A federal judge on Friday (June 2) ruled that Tennessee’s first-in-the-nation law restricting drag shows violates the First Amendment, blocking it from going into effect and sending the closely-watched legal battle to a federal appeals court.
Two months after U.S. District Judge Thomas Parker issued a temporary restraining order preventing the state from enforcing the new law, the same judge issued a permanent injunction that will keep the law — titled the Adult Entertainment Act (AEA) — on ice unless the ruling is overturned by a higher court.
The judge wrote that freedom of speech as designed in the First Amendment is “not just about speech,” but also about the right “to express one’s identity, and to realize self-fulfillment in a free society.” Tennessee’s law, he said, infringed upon those rights.
“The Court finds that — despite Tennessee’s compelling interest in protecting the psychological and physical wellbeing of children — the Adult Entertainment Act (“AEA”) is an unconstitutional restriction on the freedom of speech,” Judge Parker wrote.
In a statement released following the news, Friends of George’s — the Memphis-based LGBTQ+ theater company that sued the state of Tennessee — celebrated their victory, while also looking ahead at future battles to come.
“This win represents a triumph over hate. Our first amendment rights were affirmed today as drag artists and makers of theatre,” the organization said in a statement. “While today is a moment worth celebrating as we kick off Pride month, our work is not finished. As the onslaught of hatred against the LGBTQ+ community continues around the country through the passage of anti-trans, homophobic, and draconian laws that seek to silence expression and identity, we will remain vocal and vigilant.”
LGBTQ media advocacy organization GLAAD also celebrated the ruling. President and CEO Sarah Kate Ellis said, “This ruling is a turning point and we will not go back. Every anti-LGBTQ elected official is on notice that these baseless laws will not stand and that our constitutional freedom of speech and expression protects everyone and propels our culture forward.”

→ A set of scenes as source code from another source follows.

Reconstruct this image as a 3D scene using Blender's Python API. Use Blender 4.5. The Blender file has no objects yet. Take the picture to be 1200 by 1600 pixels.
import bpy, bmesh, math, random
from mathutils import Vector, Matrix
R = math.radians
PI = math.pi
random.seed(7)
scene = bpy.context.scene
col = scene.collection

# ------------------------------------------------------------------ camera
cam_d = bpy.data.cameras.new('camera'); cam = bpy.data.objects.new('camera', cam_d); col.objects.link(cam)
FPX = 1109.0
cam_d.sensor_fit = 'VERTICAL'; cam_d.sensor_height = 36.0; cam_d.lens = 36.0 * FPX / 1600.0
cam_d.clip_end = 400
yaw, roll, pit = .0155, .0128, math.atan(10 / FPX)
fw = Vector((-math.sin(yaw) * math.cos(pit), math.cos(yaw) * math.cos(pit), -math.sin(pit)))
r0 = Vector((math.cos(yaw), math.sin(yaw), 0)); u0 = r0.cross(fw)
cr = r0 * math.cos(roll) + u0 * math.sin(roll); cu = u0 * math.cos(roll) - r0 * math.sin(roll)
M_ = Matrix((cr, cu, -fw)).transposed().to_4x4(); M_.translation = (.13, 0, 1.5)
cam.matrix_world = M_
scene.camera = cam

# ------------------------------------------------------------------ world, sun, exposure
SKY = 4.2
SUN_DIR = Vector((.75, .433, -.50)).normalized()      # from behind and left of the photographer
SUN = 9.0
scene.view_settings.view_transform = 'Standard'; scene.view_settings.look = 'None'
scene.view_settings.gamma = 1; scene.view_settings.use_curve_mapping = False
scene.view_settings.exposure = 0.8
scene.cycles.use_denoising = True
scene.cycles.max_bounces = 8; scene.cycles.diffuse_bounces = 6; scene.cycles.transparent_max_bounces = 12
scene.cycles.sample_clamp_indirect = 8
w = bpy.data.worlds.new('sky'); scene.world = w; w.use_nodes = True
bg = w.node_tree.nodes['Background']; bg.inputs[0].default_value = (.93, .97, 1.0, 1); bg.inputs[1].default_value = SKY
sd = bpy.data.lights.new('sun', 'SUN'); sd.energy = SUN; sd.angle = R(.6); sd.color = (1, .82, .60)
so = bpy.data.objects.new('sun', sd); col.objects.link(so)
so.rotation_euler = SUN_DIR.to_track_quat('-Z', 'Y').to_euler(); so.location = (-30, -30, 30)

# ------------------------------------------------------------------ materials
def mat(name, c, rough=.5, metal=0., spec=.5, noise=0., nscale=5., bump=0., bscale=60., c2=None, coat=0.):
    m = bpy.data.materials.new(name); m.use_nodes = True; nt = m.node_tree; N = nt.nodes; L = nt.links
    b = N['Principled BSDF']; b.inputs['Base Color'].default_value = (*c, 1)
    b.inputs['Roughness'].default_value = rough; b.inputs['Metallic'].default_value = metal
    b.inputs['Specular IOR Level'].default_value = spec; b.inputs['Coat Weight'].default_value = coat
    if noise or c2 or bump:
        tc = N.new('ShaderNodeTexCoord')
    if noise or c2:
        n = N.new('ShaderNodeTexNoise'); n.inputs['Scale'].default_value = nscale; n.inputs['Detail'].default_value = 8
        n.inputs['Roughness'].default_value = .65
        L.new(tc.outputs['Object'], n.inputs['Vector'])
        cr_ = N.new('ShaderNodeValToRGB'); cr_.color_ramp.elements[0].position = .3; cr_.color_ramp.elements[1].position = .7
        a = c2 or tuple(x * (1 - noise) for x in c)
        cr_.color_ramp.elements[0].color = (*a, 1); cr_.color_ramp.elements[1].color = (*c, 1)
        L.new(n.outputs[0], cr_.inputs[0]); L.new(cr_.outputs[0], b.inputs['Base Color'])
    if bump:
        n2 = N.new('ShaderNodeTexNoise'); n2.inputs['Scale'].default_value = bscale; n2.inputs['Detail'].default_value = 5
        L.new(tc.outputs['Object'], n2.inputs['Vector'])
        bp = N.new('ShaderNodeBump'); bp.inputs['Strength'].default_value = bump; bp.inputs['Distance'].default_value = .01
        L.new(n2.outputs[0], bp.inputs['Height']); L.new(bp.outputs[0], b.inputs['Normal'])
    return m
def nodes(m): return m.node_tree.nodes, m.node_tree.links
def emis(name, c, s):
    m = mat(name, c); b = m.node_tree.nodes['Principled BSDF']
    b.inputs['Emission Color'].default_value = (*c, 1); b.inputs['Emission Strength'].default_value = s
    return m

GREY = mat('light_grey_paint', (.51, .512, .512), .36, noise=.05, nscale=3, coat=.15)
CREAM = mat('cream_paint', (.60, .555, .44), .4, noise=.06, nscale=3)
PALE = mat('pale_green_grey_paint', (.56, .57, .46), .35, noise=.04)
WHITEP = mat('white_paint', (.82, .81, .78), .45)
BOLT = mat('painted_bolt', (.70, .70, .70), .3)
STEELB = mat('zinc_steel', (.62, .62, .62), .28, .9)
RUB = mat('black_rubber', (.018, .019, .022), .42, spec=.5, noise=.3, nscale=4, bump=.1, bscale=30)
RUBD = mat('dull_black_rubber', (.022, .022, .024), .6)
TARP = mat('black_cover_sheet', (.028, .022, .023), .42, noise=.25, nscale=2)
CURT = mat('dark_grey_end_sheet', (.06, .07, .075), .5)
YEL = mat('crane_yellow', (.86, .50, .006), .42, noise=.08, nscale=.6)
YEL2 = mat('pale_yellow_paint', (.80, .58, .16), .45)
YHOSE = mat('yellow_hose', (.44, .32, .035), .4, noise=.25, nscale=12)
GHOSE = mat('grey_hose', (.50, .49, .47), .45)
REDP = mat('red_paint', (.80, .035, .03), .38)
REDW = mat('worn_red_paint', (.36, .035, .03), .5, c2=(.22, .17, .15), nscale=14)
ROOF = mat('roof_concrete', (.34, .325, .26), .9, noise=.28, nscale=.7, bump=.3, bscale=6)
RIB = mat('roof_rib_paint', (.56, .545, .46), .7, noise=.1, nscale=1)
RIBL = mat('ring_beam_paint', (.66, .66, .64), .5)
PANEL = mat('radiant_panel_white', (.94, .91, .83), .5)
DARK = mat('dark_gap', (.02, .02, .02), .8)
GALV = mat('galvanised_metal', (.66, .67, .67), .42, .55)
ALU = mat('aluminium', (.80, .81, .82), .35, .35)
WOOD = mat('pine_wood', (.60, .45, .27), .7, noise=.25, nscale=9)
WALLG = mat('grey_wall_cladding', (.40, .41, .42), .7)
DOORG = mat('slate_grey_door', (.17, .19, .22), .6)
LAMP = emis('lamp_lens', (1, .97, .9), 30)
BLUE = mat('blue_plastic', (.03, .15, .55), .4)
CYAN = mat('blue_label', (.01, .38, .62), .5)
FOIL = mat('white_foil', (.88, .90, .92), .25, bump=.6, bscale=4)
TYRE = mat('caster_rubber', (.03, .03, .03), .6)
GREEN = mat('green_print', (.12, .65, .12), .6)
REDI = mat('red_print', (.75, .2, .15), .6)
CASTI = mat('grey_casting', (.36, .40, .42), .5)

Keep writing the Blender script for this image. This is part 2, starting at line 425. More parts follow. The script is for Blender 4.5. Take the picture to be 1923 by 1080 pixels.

Signed in March by Gov. Bill Lee, the AEA makes it a felony to perform “adult cabaret entertainment” by “male or female impersonators” in a location that could be viewed by children. Critics say the law, one of many proposed in states across the country, is a thinly-veiled attack on the LGBTQ community.
In their lawsuit, Friends of George’s claimed the new law was designed to target drag shows with “the fear of felony charges and the uncertainty about what could give rise to those charges.”
“This law, which specifically targets drag performances, threatens to return the LGBTQIA community to the days when they had to hide their identity and their art behind blacked-out windows,” the group wrote in their complaint, which named Lee and Shelby County District Attorney Steve Mulroy as defendants.
On March 31, Judge Parker largely agreed with those arguments. He issued a temporary restraining order preventing the law from going into effect, saying the new law seemed to not only impose improper restrictions on free speech, but also was so vague that it would have a broader “chilling effect” beyond the statute’s actual scope.
In Friday’s ruling, the judge wrote that the AEA was “both unconstitutionally vague and substantially overbroad,” citing the law’s attempt to ban drag performances “anywhere” a minor could be present, not just on public property. The judge added that, “as a matter of text alone, the AEA is a content-, and viewpoint-based restriction on speech … passed for the impermissible purpose of chilling constitutionally-protected speech.”
The ruling sets the stage for an appeal to the U.S. Court of Appeals for the Sixth Circuit, where Tennessee can seek to overturn Judge Parker’s decision. However that court rules, either side could then take the case to the U.S. Supreme Court.